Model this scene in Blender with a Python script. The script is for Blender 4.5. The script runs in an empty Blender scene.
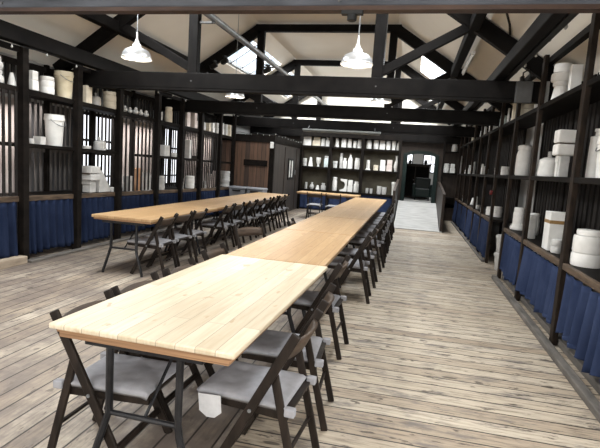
import bpy, bmesh, math, random
from mathutils import Vector, Matrix
random.seed(7)
S = bpy.context.scene
COL = S.collection
PI = math.pi

# ------------------------------------------------------------------ helpers
class MB:
    """collects shapes that become ONE mesh object"""
    def __init__(s): s.bm = bmesh.new()
    def _poly(s, vs, fs):
        v = [s.bm.verts.new(p) for p in vs]
        for f in fs:
            try: s.bm.faces.new([v[i] for i in f])
            except ValueError: pass
    def box(s, x0, x1, y0, y1, z0, z1):
        s._poly([(x0,y0,z0),(x1,y0,z0),(x1,y1,z0),(x0,y1,z0),(x0,y0,z1),(x1,y0,z1),(x1,y1,z1),(x0,y1,z1)],
                [(0,3,2,1),(4,5,6,7),(0,1,5,4),(1,2,6,5),(2,3,7,6),(3,0,4,7)]); return s
    def bar(s, a, b, w, h, up=(0,0,1)):
        a, b = Vector(a), Vector(b); d = (b-a).normalized(); up = Vector(up)
        if abs(d.dot(up)) > .99: up = Vector((0,1,0))
        sd = d.cross(up).normalized(); u = sd.cross(d).normalized()
        vs = []
        for p in (a, b):
            for i, j in ((-1,-1),(1,-1),(1,1),(-1,1)): vs.append(p + sd*(i*w/2) + u*(j*h/2))
        s._poly(vs, [(0,1,2,3),(7,6,5,4),(0,4,5,1),(1,5,6,2),(2,6,7,3),(3,7,4,0)]); return s
    def tube(s, pts, r, n=8):
        pts = [Vector(p) for p in pts]; rings = []
        for i, p in enumerate(pts):
            d = (pts[min(i+1,len(pts)-1)] - pts[max(i-1,0)]).normalized()
            up = Vector((0,0,1)) if abs(d.z) < .95 else Vector((0,1,0))
            sd = d.cross(up).normalized(); u = sd.cross(d).normalized()
            rings.append([s.bm.verts.new(p + sd*math.cos(2*PI*k/n)*r + u*math.sin(2*PI*k/n)*r) for k in range(n)])
        for A, B in zip(rings, rings[1:]):
            for k in range(n): s.bm.faces.new((A[k], A[(k+1)%n], B[(k+1)%n], B[k]))
        s.bm.faces.new(rings[0][::-1]); s.bm.faces.new(rings[-1]); return s
    def lathe(s, prof, c=(0,0,0), n=20, closed=True):
        rings = []
        for r, z in prof:
            rings.append([s.bm.verts.new((c[0]+max(r,.0005)*math.cos(2*PI*k/n), c[1]+max(r,.0005)*math.sin(2*PI*k/n), c[2]+z)) for k in range(n)])
        for A, B in zip(rings, rings[1:]):
            for k in range(n): s.bm.faces.new((A[k], A[(k+1)%n], B[(k+1)%n], B[k]))
        if closed:
            s.bm.faces.new(rings[0][::-1]); s.bm.faces.new(rings[-1])
        return s
    def ball(s, c, r, sc=(1,1,1), seg=10):
        m = Matrix.Translation(c) @ Matrix.Diagonal((r*sc[0], r*sc[1], r*sc[2], 1))
        bmesh.ops.create_uvsphere(s.bm, u_segments=seg, v_segments=max(6,seg//2+1), radius=1, matrix=m); return s
    def grid(s, fn, nu, nv):
        V = [[s.bm.verts.new(fn(i/nu, j/nv)) for j in range(nv+1)] for i in range(nu+1)]
        for i in range(nu):
            for j in range(nv): s.bm.faces.new((V[i][j], V[i+1][j], V[i+1][j+1], V[i][j+1]))
        return s
    def prism(s, poly, y0, y1):          # polygon in x,z pushed along y
        n = len(poly)
        vs = [(x,y0,z) for x,z in poly] + [(x,y1,z) for x,z in poly]
        s._poly(vs, [tuple(range(n)), tuple(range(2*n-1,n-1,-1))] + [(i,i+n,(i+1)%n+n,(i+1)%n) for i in range(n)]); return s
    def build(s, name, mat, parent=None, bevel=0, smooth=False, solid=0, sub=0):
        bmesh.ops.recalc_face_normals(s.bm, faces=s.bm.faces[:])
        me = bpy.data.meshes.new(name); s.bm.to_mesh(me); s.bm.free()
        if smooth:
            me.polygons.foreach_set('use_smooth', [True]*len(me.polygons))
            me.set_sharp_from_angle(angle=math.radians(40))
        o = bpy.data.objects.new(name, me); COL.objects.link(o)
        me.materials.append(mat)
        if parent: o.parent = parent
        if solid:
            m = o.modifiers.new('thickness', 'SOLIDIFY'); m.thickness = solid; m.offset = 0
        if bevel:
            m = o.modifiers.new('edge', 'BEVEL'); m.width = bevel; m.segments = 2; m.limit_method = 'ANGLE'
        if sub:
            m = o.modifiers.new('smooth', 'SUBSURF'); m.levels = sub; m.render_levels = sub
        return o

def tag(o, label=None, cat=None, group=None, kind=None):
    if label: o['label'] = label
    if cat: o['category'] = cat
    if group: o['group'] = group
    if kind: o['kind'] = kind
    return o
def thing(name, loc=(0,0,0), rz=0, label=None, cat=None, group=None):
    o = bpy.data.objects.new(name, None); COL.objects.link(o)
    o.empty_display_size = .1
    o.location = loc; o.rotation_euler = (0,0,rz)
    return tag(o, label, cat, group)
def struct(o): o['kind'] = 'structure'; return o
def copy_tree(o, parent=None):
    c = o.copy(); COL.objects.link(c)
    if parent: c.parent = parent
    for ch in list(o.children): copy_tree(ch, c)
    return c
ORD = ['first','second','third','fourth','fifth','sixth','seventh','eighth','ninth','tenth','eleventh','twelfth','thirteenth','fourteenth','fifteenth','sixteenth','seventeenth','eighteenth','nineteenth','twentieth','twenty-first','twenty-second','twenty-third','twenty-fourth','twenty-fifth','twenty-sixth','twenty-seventh','twenty-eighth']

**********

## [EXERCISE]
The lines from the top of the data above through the one holding "PI = math.pi" are to be repeated exactly, and only those, with no pictures.

## [REPLY TO THE EXERCISE]
Model this scene in Blender with a Python script. The script is for Blender 4.5. The script runs in an empty Blender scene.
import bpy, bmesh, math, random
from mathutils import Vector, Matrix
random.seed(7)
S = bpy.context.scene
COL = S.collection
PI = math.pi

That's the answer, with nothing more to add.